─── Data provided
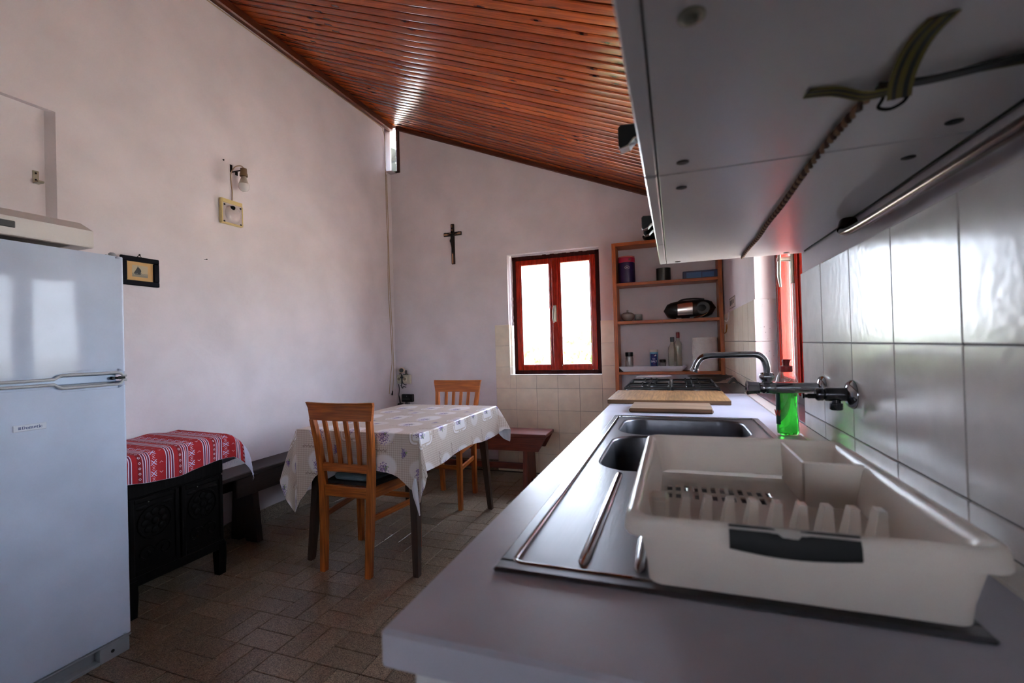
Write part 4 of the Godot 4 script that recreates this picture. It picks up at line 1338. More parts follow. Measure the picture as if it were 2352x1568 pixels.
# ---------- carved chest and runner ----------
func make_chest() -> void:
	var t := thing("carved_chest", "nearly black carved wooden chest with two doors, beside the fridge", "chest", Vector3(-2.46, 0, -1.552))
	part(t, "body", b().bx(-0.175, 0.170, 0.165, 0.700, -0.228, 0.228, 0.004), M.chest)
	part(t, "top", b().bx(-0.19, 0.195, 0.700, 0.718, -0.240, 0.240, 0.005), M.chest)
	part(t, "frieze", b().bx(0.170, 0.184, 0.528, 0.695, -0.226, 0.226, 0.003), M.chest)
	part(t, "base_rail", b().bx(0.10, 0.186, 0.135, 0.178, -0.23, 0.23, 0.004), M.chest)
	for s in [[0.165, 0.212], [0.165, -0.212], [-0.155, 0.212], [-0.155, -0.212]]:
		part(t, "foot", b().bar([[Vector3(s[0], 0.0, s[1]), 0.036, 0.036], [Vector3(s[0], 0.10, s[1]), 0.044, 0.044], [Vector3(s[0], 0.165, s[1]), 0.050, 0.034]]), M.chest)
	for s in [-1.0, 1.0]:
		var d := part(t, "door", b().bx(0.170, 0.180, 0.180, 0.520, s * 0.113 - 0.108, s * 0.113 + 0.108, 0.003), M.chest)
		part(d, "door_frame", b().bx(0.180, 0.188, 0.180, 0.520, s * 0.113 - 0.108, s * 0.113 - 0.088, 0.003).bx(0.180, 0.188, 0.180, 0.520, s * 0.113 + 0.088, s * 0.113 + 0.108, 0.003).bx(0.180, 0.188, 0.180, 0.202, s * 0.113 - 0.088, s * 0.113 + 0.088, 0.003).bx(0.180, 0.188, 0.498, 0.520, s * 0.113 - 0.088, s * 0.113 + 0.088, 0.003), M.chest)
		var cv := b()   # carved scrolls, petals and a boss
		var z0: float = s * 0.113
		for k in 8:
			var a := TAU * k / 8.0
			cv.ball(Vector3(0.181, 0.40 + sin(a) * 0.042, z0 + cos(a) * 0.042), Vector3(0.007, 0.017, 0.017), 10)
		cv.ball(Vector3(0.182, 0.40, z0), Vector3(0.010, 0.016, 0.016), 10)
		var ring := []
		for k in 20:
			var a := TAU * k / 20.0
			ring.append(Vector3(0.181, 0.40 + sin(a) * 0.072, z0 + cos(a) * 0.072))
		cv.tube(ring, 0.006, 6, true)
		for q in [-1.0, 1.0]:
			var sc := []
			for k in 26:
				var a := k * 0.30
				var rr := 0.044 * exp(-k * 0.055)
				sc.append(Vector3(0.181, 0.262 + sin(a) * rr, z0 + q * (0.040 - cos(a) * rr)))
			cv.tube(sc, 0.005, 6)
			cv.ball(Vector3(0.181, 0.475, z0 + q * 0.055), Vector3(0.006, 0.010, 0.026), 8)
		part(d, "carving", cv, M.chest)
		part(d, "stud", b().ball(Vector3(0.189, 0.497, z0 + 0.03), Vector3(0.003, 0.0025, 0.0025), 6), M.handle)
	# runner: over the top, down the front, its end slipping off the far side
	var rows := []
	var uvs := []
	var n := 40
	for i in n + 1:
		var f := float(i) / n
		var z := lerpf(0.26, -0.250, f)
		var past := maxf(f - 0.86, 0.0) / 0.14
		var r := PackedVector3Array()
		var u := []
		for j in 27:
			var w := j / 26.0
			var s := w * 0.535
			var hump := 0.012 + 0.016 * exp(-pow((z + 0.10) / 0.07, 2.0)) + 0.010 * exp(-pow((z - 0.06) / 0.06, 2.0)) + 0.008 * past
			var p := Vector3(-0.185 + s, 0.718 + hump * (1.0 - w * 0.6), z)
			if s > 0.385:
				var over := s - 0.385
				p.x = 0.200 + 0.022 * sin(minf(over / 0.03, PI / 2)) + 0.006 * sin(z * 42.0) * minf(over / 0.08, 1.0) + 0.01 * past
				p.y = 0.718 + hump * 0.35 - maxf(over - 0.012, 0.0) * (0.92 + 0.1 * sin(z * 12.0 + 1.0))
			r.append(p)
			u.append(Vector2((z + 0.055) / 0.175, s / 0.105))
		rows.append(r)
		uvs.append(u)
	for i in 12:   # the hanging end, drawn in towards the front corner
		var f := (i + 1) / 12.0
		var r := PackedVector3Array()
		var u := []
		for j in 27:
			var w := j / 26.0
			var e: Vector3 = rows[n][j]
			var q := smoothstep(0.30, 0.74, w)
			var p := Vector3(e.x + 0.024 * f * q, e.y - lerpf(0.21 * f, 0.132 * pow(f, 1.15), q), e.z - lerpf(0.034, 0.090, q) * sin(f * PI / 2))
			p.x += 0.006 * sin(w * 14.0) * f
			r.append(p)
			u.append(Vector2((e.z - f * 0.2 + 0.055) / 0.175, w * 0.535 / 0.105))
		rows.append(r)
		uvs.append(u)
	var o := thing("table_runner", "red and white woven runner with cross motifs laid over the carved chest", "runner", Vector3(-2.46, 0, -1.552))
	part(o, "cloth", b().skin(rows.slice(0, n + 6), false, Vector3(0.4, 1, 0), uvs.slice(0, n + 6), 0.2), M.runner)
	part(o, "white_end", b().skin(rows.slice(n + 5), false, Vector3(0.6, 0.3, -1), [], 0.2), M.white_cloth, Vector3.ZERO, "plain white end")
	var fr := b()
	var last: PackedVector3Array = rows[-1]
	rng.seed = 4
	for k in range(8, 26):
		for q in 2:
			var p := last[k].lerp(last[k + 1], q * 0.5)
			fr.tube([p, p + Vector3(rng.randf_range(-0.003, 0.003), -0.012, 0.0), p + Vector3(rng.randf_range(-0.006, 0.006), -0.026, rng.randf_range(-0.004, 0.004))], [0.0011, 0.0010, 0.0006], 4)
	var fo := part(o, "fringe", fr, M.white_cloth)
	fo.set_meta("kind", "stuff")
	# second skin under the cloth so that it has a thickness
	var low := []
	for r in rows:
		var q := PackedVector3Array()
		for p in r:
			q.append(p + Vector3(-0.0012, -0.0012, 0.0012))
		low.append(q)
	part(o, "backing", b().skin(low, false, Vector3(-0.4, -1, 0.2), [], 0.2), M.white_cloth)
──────
### What the exercise asks
Make an exact copy of the listing above. Do not include the pictures.

### Task result
Write part 4 of the Godot 4 script that recreates this picture. It picks up at line 1338. More parts follow. Measure the picture as if it were 2352x1568 pixels.
# ---------- carved chest and runner ----------
func make_chest() -> void:
	var t := thing("carved_chest", "nearly black carved wooden chest with two doors, beside the fridge", "chest", Vector3(-2.46, 0, -1.552))
	part(t, "body", b().bx(-0.175, 0.170, 0.165, 0.700, -0.228, 0.228, 0.004), M.chest)
	part(t, "top", b().bx(-0.19, 0.195, 0.700, 0.718, -0.240, 0.240, 0.005), M.chest)
	part(t, "frieze", b().bx(0.170, 0.184, 0.528, 0.695, -0.226, 0.226, 0.003), M.chest)
	part(t, "base_rail", b().bx(0.10, 0.186, 0.135, 0.178, -0.23, 0.23, 0.004), M.chest)
	for s in [[0.165, 0.212], [0.165, -0.212], [-0.155, 0.212], [-0.155, -0.212]]:
		part(t, "foot", b().bar([[Vector3(s[0], 0.0, s[1]), 0.036, 0.036], [Vector3(s[0], 0.10, s[1]), 0.044, 0.044], [Vector3(s[0], 0.165, s[1]), 0.050, 0.034]]), M.chest)
	for s in [-1.0, 1.0]:
		var d := part(t, "door", b().bx(0.170, 0.180, 0.180, 0.520, s * 0.113 - 0.108, s * 0.113 + 0.108, 0.003), M.chest)
		part(d, "door_frame", b().bx(0.180, 0.188, 0.180, 0.520, s * 0.113 - 0.108, s * 0.113 - 0.088, 0.003).bx(0.180, 0.188, 0.180, 0.520, s * 0.113 + 0.088, s * 0.113 + 0.108, 0.003).bx(0.180, 0.188, 0.180, 0.202, s * 0.113 - 0.088, s * 0.113 + 0.088, 0.003).bx(0.180, 0.188, 0.498, 0.520, s * 0.113 - 0.088, s * 0.113 + 0.088, 0.003), M.chest)
		var cv := b()   # carved scrolls, petals and a boss
		var z0: float = s * 0.113
		for k in 8:
			var a := TAU * k / 8.0
			cv.ball(Vector3(0.181, 0.40 + sin(a) * 0.042, z0 + cos(a) * 0.042), Vector3(0.007, 0.017, 0.017), 10)
		cv.ball(Vector3(0.182, 0.40, z0), Vector3(0.010, 0.016, 0.016), 10)
		var ring := []
		for k in 20:
			var a := TAU * k / 20.0
			ring.append(Vector3(0.181, 0.40 + sin(a) * 0.072, z0 + cos(a) * 0.072))
		cv.tube(ring, 0.006, 6, true)
		for q in [-1.0, 1.0]:
			var sc := []
			for k in 26:
				var a := k * 0.30
				var rr := 0.044 * exp(-k * 0.055)
				sc.append(Vector3(0.181, 0.262 + sin(a) * rr, z0 + q * (0.040 - cos(a) * rr)))
			cv.tube(sc, 0.005, 6)
			cv.ball(Vector3(0.181, 0.475, z0 + q * 0.055), Vector3(0.006, 0.010, 0.026), 8)
		part(d, "carving", cv, M.chest)
		part(d, "stud", b().ball(Vector3(0.189, 0.497, z0 + 0.03), Vector3(0.003, 0.0025, 0.0025), 6), M.handle)
	# runner: over the top, down the front, its end slipping off the far side
	var rows := []
	var uvs := []
	var n := 40
	for i in n + 1:
		var f := float(i) / n
		var z := lerpf(0.26, -0.250, f)
		var past := maxf(f - 0.86, 0.0) / 0.14
		var r := PackedVector3Array()
		var u := []
		for j in 27:
			var w := j / 26.0
			var s := w * 0.535
			var hump := 0.012 + 0.016 * exp(-pow((z + 0.10) / 0.07, 2.0)) + 0.010 * exp(-pow((z - 0.06) / 0.06, 2.0)) + 0.008 * past
			var p := Vector3(-0.185 + s, 0.718 + hump * (1.0 - w * 0.6), z)
			if s > 0.385:
				var over := s - 0.385
				p.x = 0.200 + 0.022 * sin(minf(over / 0.03, PI / 2)) + 0.006 * sin(z * 42.0) * minf(over / 0.08, 1.0) + 0.01 * past
				p.y = 0.718 + hump * 0.35 - maxf(over - 0.012, 0.0) * (0.92 + 0.1 * sin(z * 12.0 + 1.0))
			r.append(p)
			u.append(Vector2((z + 0.055) / 0.175, s / 0.105))
		rows.append(r)
		uvs.append(u)
	for i in 12:   # the hanging end, drawn in towards the front corner
		var f := (i + 1) / 12.0
		var r := PackedVector3Array()
		var u := []
		for j in 27:
			var w := j / 26.0
			var e: Vector3 = rows[n][j]
			var q := smoothstep(0.30, 0.74, w)
			var p := Vector3(e.x + 0.024 * f * q, e.y - lerpf(0.21 * f, 0.132 * pow(f, 1.15), q), e.z - lerpf(0.034, 0.090, q) * sin(f * PI / 2))
			p.x += 0.006 * sin(w * 14.0) * f
			r.append(p)
			u.append(Vector2((e.z - f * 0.2 + 0.055) / 0.175, w * 0.535 / 0.105))
		rows.append(r)
		uvs.append(u)
	var o := thing("table_runner", "red and white woven runner with cross motifs laid over the carved chest", "runner", Vector3(-2.46, 0, -1.552))
	part(o, "cloth", b().skin(rows.slice(0, n + 6), false, Vector3(0.4, 1, 0), uvs.slice(0, n + 6), 0.2), M.runner)
	part(o, "white_end", b().skin(rows.slice(n + 5), false, Vector3(0.6, 0.3, -1), [], 0.2), M.white_cloth, Vector3.ZERO, "plain white end")
	var fr := b()
	var last: PackedVector3Array = rows[-1]
	rng.seed = 4
	for k in range(8, 26):
		for q in 2:
			var p := last[k].lerp(last[k + 1], q * 0.5)
			fr.tube([p, p + Vector3(rng.randf_range(-0.003, 0.003), -0.012, 0.0), p + Vector3(rng.randf_range(-0.006, 0.006), -0.026, rng.randf_range(-0.004, 0.004))], [0.0011, 0.0010, 0.0006], 4)
	var fo := part(o, "fringe", fr, M.white_cloth)
	fo.set_meta("kind", "stuff")
	# second skin under the cloth so that it has a thickness
	var low := []
	for r in rows:
		var q := PackedVector3Array()
		for p in r:
			q.append(p + Vector3(-0.0012, -0.0012, 0.0012))
		low.append(q)
	part(o, "backing", b().skin(low, false, Vector3(-0.4, -1, 0.2), [], 0.2), M.white_cloth)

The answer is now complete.